Hadits ini memberi peringatan, memberikan amanah kepada orang yang bukan ahlinya akan menimbulkan beban berat, penyesalan dan kehinaan di akhirat, selain masalah yang menjadi tanggung jawabnya akan berantakan.

Amanah secara harfiyah adalah tanggung jawab, kepercayaan, terpercaya, atau beban tugas. Amanah bisa juga berarti menempatkan sesuatu pada tempatnya (proporsional), seperti seuatu kedudukan tidak diberikan kecuali kepada orang yang berhak dan mampu menunaikan tugas dan kewajibannya dengan benar. Setiap kita memiliki amanah dan akan dimintai pertanggugjawabannya.

Rasulullah bersabda, "Kamu sekalian adalah pemimpin dan kamu juga akan diminta bertanggungjawab tentang apa yang kamu pemimpin, ketua atau imam adalah pemimpin dan ia akan diminta tanggungjawab tentang apa yang dipimpinnya" (HR Bukhari).

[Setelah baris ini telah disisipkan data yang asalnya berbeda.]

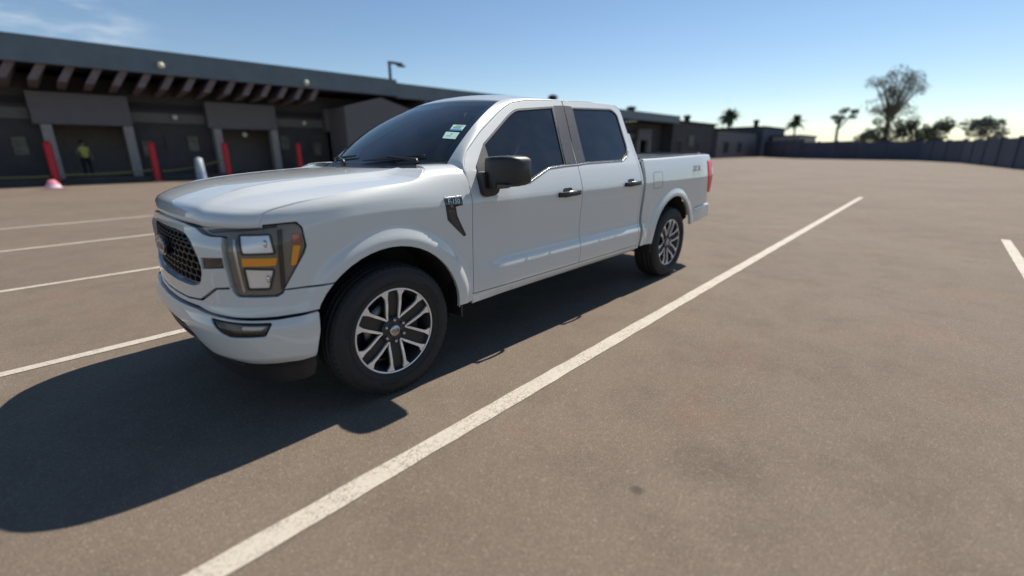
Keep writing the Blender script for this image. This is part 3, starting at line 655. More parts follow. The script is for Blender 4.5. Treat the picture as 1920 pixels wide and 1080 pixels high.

Kita diperintahkan untuk tidak sekali-kali menyia-nyiakan amanah itu apalagi menyalahgunakannya.

Dalam Al-Anfaal: 27 Allah menegaskan, Hai orang-orang yang beriman, janganlah kamu mengkhianati amanah Allah dan Rasul-Nya dan janganlah kamu mengkhianati amanah-amanah kamu, sedang kamu mengetahui salahnya. Islam juga menegaskan, orang yang tidak menunaikan amanah sebagai "tidak sempurna keimanannya".

Sifat amanah bahkan dianggap sebagai "garis pemisah" keimanan seseorang. Rasulullah bersabda, "Tiada iman bagi orang yang tidak memegang amanah dan tiada agama bagi orang yang tidak dapat dipegang janjinya" (HR Ahmad). Orang yang mengkhianati amanah dalam Islam disebut orang munafik. Dengan kata lain, tidak menunaikan amanah yang diemban termasuk nifak. Dalam sebuah hadits disebutkan, mengkhianati amanah merupakan salah satu ciri orang munafik, selain suka berdusta dan ingkar janji.

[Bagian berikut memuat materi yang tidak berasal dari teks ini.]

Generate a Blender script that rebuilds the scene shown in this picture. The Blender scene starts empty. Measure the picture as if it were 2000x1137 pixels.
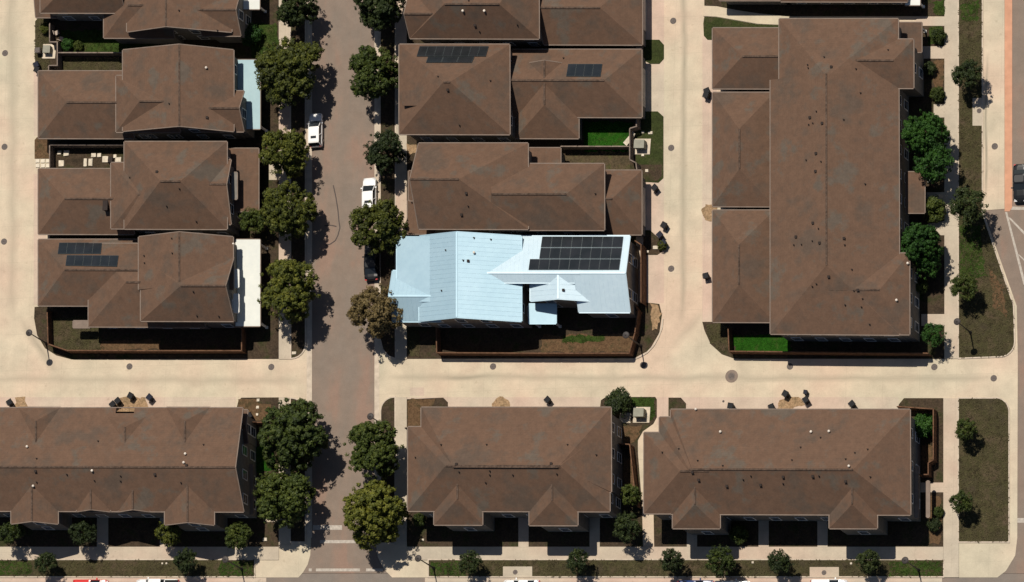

Perbincangan tentang amanah menemukan momentumnya setiap saat, khususnya saat ini, ketika kita bersiap melakukan pemilihan umum legislatif dan pemilihan presiden langsung. Sebagaimana dicontohkan Rasulullah, di samping harus bersikap amanah, kita juga harus memilih orang-orang tepat untuk melaksanakan amanah sebagai wakil rakyat dan memimpin umat. Jika kita salah memilih, atau tidak mengacu kepada konsep amanah dalam Islam dalam melakukan pilihan, maka akibatnya adalah negeri ini akan terus carut-marut seperti sekarang. Seperti disinyalir Rasulullah, "tunggulah kehancurannya". Na'udzubillah. Namun setidaknya, adanya Gerakan Jangan Pilih Politisi Busuk membantu kita dalam melakukan seleksi untuk menemukan politisi yang amanah. Maka, kita dukung gerakan tersebut.